支承から桁が落ちると段差が生じますので、それを防ぐためにP8~A2の橋軸方向側の端部に段差防止構造として支承と同じくらいの高さのブロックを設置する対策も実施しています。
当区間では、有事の際にも上記のようなさらに一歩踏み込んだ対策をとることで、早期復旧を可能とし、東西を結ぶ大動脈として活躍し続けられる道路とするための取り組みを行っています。
断層変位に対する落橋対策
――鈑桁と箱桁の連続化はどのように
徳田 他の施工事例と同様に、横梁を介して双方の桁を接合していきます。
――6車線化対応は必要ですか
徳田 上下部工ともに片側3車線(6車線)での建設を進めています。
P2~P15橋脚の基礎工で想定以上の湧水が発生
止水対策として薬液注入工を実施
――施工状況は
徳田 下部工を施工中です。国道171号を境として東側のP2~P9橋脚を高槻高架橋東(下部工)工事が、西側のP12橋脚を除くP10~P16橋脚を同西(下部工)工事が、P17~A2橋台を梶原トンネル工事が、それぞれ担当して工事を進めています。P12橋脚は東海道新幹線と近接しているため、JR東海に工事を委託しています。

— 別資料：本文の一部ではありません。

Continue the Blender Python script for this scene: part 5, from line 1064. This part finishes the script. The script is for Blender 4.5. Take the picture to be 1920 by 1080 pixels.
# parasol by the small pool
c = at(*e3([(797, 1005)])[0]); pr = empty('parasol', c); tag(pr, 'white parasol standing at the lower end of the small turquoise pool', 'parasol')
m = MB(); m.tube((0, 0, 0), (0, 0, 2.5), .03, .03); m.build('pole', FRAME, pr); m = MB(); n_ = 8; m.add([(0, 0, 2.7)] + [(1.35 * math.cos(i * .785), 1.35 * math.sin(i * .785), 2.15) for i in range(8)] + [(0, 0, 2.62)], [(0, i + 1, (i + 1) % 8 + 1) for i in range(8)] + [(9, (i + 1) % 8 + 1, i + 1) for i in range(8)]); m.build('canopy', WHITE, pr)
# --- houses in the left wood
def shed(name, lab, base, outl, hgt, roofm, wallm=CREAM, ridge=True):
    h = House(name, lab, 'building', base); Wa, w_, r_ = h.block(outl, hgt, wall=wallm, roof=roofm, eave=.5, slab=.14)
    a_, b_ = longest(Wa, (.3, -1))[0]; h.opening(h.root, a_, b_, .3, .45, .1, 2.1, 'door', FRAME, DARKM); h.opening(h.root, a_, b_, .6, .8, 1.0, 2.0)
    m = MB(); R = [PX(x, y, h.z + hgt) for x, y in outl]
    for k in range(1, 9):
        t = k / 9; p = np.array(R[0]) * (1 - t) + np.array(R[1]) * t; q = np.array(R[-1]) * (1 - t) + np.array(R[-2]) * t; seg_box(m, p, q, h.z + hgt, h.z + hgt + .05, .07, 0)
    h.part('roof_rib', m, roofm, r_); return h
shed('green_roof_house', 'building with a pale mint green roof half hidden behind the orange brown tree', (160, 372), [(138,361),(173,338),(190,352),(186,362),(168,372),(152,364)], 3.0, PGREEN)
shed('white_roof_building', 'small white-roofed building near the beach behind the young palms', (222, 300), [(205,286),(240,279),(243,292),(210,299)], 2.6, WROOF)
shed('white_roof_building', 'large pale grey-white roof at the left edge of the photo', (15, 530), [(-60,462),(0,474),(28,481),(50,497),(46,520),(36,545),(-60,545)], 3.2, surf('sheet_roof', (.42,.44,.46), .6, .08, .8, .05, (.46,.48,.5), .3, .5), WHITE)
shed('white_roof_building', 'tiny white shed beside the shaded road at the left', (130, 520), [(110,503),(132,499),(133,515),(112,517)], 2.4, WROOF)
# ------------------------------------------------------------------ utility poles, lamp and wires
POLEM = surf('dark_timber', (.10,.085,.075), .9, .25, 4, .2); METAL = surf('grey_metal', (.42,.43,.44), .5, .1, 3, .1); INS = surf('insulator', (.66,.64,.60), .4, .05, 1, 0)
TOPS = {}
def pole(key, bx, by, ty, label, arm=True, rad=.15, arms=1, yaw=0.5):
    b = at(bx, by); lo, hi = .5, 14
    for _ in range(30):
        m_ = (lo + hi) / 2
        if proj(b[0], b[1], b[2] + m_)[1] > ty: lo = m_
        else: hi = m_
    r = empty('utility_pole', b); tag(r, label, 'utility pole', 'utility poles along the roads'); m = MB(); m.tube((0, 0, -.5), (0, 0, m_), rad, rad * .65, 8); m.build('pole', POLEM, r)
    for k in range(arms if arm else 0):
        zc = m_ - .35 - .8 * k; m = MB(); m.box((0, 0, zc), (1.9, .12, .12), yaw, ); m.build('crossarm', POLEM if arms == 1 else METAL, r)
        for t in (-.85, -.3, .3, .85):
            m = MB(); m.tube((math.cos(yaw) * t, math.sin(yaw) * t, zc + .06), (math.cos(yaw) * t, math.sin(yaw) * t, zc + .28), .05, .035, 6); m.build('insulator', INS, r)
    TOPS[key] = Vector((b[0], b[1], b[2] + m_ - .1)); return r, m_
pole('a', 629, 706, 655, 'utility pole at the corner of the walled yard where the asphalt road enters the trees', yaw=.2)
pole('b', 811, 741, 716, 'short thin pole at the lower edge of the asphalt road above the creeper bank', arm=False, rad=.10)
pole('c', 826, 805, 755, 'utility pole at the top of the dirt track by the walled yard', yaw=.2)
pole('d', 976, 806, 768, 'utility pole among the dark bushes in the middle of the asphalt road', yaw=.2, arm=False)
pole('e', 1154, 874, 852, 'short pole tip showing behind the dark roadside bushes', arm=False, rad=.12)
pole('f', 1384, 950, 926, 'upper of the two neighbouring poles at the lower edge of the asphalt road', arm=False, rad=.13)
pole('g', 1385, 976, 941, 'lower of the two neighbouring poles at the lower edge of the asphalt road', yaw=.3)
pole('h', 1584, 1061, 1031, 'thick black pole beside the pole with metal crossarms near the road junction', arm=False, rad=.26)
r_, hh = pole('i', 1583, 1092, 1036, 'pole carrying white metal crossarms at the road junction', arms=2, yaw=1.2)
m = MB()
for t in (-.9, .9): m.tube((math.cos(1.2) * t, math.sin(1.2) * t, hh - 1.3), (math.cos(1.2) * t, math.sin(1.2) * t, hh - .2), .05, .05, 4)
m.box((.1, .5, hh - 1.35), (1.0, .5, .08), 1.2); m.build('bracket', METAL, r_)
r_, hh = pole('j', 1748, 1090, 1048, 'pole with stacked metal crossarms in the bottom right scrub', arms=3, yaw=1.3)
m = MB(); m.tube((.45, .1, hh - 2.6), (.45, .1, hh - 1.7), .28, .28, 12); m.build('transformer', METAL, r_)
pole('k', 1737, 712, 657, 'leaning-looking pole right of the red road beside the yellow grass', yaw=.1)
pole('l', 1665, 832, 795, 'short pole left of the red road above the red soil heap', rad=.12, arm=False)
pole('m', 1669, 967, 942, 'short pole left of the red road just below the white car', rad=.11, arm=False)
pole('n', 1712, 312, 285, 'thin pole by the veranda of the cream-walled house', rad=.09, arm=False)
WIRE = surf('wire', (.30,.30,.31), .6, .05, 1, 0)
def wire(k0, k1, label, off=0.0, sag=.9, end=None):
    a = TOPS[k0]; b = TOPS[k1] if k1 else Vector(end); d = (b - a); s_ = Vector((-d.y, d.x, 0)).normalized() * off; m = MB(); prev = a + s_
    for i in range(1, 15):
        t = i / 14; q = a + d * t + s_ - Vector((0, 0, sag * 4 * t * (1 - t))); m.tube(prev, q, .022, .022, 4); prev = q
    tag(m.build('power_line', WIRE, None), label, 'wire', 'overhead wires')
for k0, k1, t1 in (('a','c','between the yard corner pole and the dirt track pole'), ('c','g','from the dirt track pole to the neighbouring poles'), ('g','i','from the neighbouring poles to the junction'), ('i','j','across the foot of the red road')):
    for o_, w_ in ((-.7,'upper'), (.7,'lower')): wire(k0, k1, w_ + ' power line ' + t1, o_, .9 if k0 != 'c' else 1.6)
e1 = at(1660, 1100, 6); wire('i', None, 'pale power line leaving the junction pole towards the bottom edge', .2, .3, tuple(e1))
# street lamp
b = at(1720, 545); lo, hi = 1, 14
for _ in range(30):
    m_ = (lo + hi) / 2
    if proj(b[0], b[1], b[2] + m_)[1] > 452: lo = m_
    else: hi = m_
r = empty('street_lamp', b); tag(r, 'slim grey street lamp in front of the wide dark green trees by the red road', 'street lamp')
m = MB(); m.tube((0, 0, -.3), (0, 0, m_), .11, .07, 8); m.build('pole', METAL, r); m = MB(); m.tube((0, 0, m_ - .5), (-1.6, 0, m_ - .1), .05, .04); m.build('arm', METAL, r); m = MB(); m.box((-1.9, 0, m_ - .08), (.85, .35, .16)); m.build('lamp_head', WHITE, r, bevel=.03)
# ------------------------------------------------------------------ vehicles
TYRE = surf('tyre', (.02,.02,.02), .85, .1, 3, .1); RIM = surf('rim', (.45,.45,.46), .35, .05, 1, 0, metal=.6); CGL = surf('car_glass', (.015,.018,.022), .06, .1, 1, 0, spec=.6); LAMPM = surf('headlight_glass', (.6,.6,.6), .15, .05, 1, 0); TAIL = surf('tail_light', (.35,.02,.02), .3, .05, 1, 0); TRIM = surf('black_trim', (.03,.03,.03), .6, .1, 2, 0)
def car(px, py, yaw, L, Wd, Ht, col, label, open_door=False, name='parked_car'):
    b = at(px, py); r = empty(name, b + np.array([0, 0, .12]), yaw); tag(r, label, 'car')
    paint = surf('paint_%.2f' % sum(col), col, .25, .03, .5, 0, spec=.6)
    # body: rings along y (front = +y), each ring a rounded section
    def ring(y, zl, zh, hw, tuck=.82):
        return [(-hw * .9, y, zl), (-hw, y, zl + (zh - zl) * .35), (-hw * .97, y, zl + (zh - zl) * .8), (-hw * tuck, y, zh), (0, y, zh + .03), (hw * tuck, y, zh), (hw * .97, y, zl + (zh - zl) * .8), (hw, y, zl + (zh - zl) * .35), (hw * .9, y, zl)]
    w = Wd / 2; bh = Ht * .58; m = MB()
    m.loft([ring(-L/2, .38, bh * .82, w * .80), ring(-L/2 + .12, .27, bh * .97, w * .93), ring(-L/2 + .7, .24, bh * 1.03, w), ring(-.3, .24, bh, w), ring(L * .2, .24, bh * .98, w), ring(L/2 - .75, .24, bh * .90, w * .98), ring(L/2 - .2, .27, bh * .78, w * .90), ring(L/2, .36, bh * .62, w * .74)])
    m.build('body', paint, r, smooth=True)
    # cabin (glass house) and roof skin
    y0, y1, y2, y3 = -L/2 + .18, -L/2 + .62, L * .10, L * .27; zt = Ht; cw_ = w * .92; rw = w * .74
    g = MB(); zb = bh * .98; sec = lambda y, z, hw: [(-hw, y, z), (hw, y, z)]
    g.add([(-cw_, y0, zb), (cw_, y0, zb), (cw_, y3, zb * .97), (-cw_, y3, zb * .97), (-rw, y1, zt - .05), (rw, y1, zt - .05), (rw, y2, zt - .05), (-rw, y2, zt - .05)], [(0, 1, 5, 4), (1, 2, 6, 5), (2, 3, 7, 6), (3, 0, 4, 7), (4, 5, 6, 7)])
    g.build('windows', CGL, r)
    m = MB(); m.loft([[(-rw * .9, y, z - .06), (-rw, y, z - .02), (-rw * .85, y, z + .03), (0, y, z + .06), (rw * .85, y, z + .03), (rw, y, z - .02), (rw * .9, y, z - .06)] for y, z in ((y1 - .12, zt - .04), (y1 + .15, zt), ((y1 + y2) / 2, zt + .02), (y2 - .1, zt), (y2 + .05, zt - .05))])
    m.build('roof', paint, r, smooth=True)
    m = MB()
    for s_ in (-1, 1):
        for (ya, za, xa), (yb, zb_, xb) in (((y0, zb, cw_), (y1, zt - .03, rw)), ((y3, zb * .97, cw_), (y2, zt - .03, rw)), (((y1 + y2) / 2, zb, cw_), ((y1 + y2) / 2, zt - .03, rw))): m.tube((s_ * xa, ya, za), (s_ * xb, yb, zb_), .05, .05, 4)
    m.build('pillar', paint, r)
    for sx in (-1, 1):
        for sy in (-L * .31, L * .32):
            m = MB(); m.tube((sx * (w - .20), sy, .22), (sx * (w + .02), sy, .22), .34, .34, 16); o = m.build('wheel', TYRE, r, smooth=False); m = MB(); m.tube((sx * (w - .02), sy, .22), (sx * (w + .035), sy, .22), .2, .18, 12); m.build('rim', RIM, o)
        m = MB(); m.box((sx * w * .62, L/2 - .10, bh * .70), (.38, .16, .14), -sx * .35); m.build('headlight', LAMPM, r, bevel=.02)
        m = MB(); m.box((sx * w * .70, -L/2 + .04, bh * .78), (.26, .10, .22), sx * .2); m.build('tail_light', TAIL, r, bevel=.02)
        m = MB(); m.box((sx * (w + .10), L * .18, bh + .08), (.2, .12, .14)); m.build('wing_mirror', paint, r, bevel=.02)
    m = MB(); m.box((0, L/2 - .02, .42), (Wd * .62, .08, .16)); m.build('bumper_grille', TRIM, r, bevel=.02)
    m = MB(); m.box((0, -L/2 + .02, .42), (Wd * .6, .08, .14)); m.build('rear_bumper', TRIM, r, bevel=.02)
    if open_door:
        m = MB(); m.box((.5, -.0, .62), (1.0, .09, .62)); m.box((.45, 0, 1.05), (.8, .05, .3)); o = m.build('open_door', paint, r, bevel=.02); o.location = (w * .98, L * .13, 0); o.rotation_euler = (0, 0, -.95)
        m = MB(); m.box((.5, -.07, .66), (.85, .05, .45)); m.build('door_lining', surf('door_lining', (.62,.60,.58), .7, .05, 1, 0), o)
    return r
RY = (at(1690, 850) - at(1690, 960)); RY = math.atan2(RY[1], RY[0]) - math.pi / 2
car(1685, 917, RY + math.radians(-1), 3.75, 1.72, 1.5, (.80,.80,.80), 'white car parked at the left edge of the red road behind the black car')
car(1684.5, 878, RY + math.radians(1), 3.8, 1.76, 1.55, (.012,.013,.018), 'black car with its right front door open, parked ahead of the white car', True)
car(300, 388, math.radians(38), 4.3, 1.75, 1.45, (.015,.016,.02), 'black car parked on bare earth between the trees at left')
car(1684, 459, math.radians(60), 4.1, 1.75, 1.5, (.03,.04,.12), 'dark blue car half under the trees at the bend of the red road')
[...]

用地取得が早く完了して先行発注した東工事は、8基の橋脚が完成していて、8基が施工中です。西工事は2基が完成し、残り10基が施工中です。梶原トンネル工事で担当するP17及びP18は工事用道路を施工中で、A2橋台は未着手です。
淀川側の橋脚(左写真)とP7橋脚から梶原トンネル側(右写真)の橋脚施工状況(撮影=*)

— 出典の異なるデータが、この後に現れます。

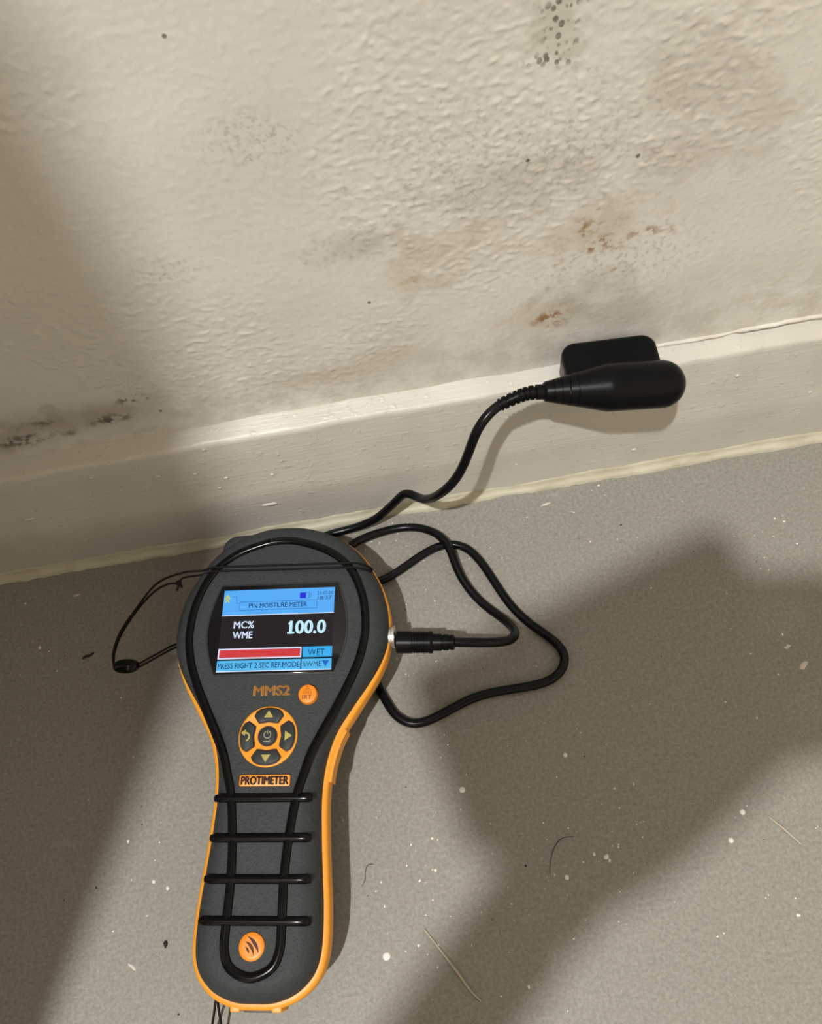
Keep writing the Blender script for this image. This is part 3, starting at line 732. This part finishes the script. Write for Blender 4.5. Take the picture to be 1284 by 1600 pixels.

同橋建設にあたっては、高圧線を約50m上げる必要があったため、関西電力に委託して鉄塔新設および高圧線移設工事を行った
――施工上の課題について教えてください
徳田 P2~P15橋脚の基礎形式は経済性を考慮して場所打ち杭となっていますが、淀川河川敷の細砂域に位置していることから、地下水位が高いことが計画時に分かっていました。設計・施工計画の段階では、ポンプアップして排水することで施工できると考えていましたが、実際に掘削を行うと底盤部から砂質土を含む大量の湧水が発生して、鋼矢板で土留めしている部分が完全に浸水しました。
ポンプアップでは施工進捗が図れないということで、止水対策として薬液注入工等を実施しています。施工量も多く、工程遅延の要因となりましたが、ポンプアップを続けるよりも効率的であることから採用することとしました。
湧水発生状況と止水対策前の状況
止水対策の概要/止水対策後
――P2~P15の全橋脚で止水対策を行う必要があったのですか
徳田 そうです。さらに、そのような地盤ですので、φ1,200mmの場所打ち杭を約30mの深さまで打込んでいます。それが1橋脚あたり約20~30本、上下線では約40~60本に達しますので、かなりのボリュームです。